Solar is Generation of Choice in California

By Robert Mullin, RTO Insider

California’s second-largest publicly owned utility is “not buying anything other than solar right now,” said Arlen Orchard, CEO of Sacramento Municipal Utility District (SMUD). Orchard’s comment reflected prevailing opinion at the Infocast California Energy Summit last week: Solar is the generation of choice now in California — and its role will only grow.

For SMUD, the decision to go with solar is a financial one. Despite historically low natural gas prices, California’s environmental mandates — such as emissions caps and a ban on once-through cooling — make investment in even the most efficient new gas-fired generation less attractive than solar, even in the resource-constrained Los Angeles basin. “It sounds like for a lot of reasons, building more gas-fired generation in L.A. is not going to happen,” said Charles Adamson, principal manager with Southern California Edison, also pointing out the political unpopularity of building new gas generation in the state.

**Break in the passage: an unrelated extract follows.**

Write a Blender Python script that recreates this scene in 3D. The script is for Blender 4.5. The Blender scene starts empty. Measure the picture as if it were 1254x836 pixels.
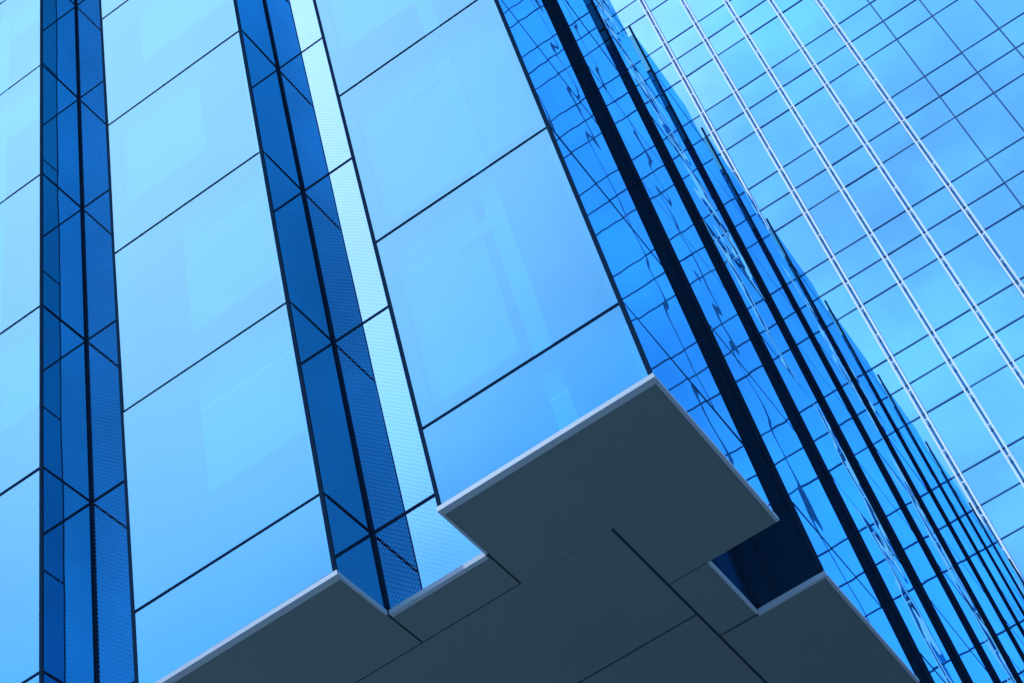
import bpy, math, random
from mathutils import Vector, Matrix
random.seed(11)
H=14.0          # soffit height above the eye, metres
E=1.6           # eye height
def Z(k): return k*H+E
# ------------------------------------------------------------------ materials
def newmat(name):
    m=bpy.data.materials.new(name); m.use_nodes=True
    nt=m.node_tree; nt.nodes.clear()
    o=nt.nodes.new('ShaderNodeOutputMaterial')
    return m,nt,o
def principled(name,col,rough=.5,metal=0.,noise=0.,nscale=1.,bump=0.,spec=.5):
    m,nt,o=newmat(name); N=nt.nodes; L=nt.links
    p=N.new('ShaderNodeBsdfPrincipled'); p.inputs['Roughness'].default_value=rough
    p.inputs['Metallic'].default_value=metal; p.inputs['Specular IOR Level'].default_value=spec
    tc=N.new('ShaderNodeTexCoord')
    n=N.new('ShaderNodeTexNoise'); n.inputs['Scale'].default_value=nscale; n.inputs['Detail'].default_value=5
    L.new(tc.outputs['Object'],n.inputs['Vector'])
    mx=N.new('ShaderNodeMix'); mx.data_type='RGBA'
    mx.inputs['A'].default_value=(*[c*(1-noise) for c in col],1)
    mx.inputs['B'].default_value=(*[min(1,c*(1+noise)) for c in col],1)
    L.new(n.outputs['Fac'],mx.inputs['Factor']); L.new(mx.outputs['Result'],p.inputs['Base Color'])
    if bump:
        b=N.new('ShaderNodeBump'); b.inputs['Strength'].default_value=bump; b.inputs['Distance'].default_value=.02
        L.new(n.outputs['Fac'],b.inputs['Height']); L.new(b.outputs['Normal'],p.inputs['Normal'])
    L.new(p.outputs[0],o.inputs[0]); return m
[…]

In Northern California, the alternatives to solar are other — more expensive — renewable resources. “Solar was once the most expensive — now it’s the lowest cost,” said Jan Smutny-Jones, CEO of the Independent Energy Producers Association, whose membership includes gas-fired and renewable merchant generators.

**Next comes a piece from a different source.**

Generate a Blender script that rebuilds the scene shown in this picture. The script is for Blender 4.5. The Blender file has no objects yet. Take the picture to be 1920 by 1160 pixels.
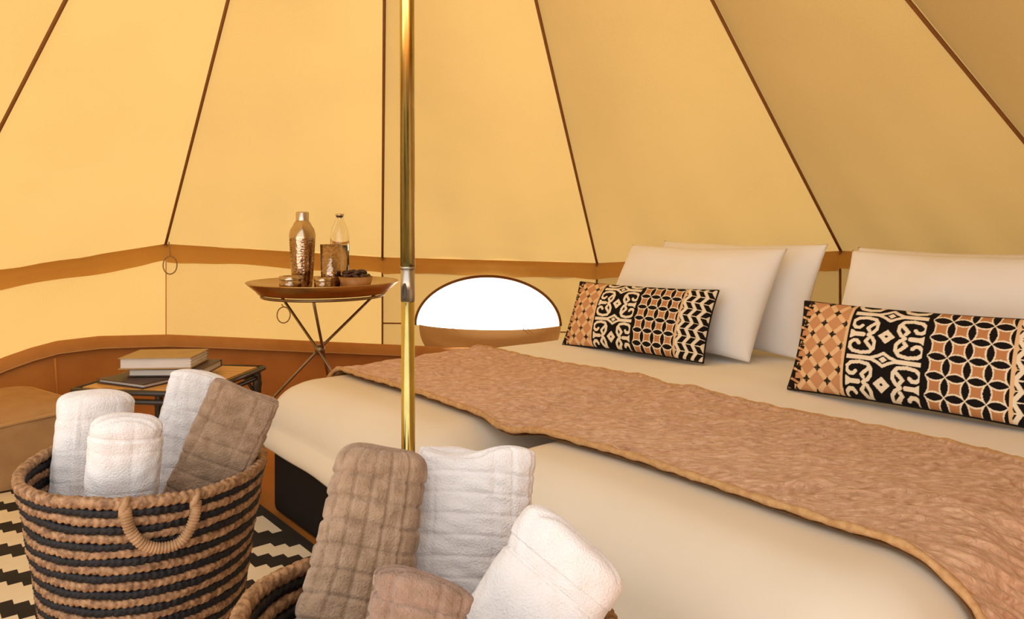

Declining solar costs are attracting the interest of more than just traditional utilities, according to Mark Fillinger, director of project development for First Solar. California’s investor-owned utilities have effectively met the state’s 33% by 2020 renewable portfolio standard. Fillinger said his company is now seeing a “huge shift” in demand from those customers to large “direct access” commercial and industrial clients who choose to purchase power from an independent electricity supplier rather than a regulated utility.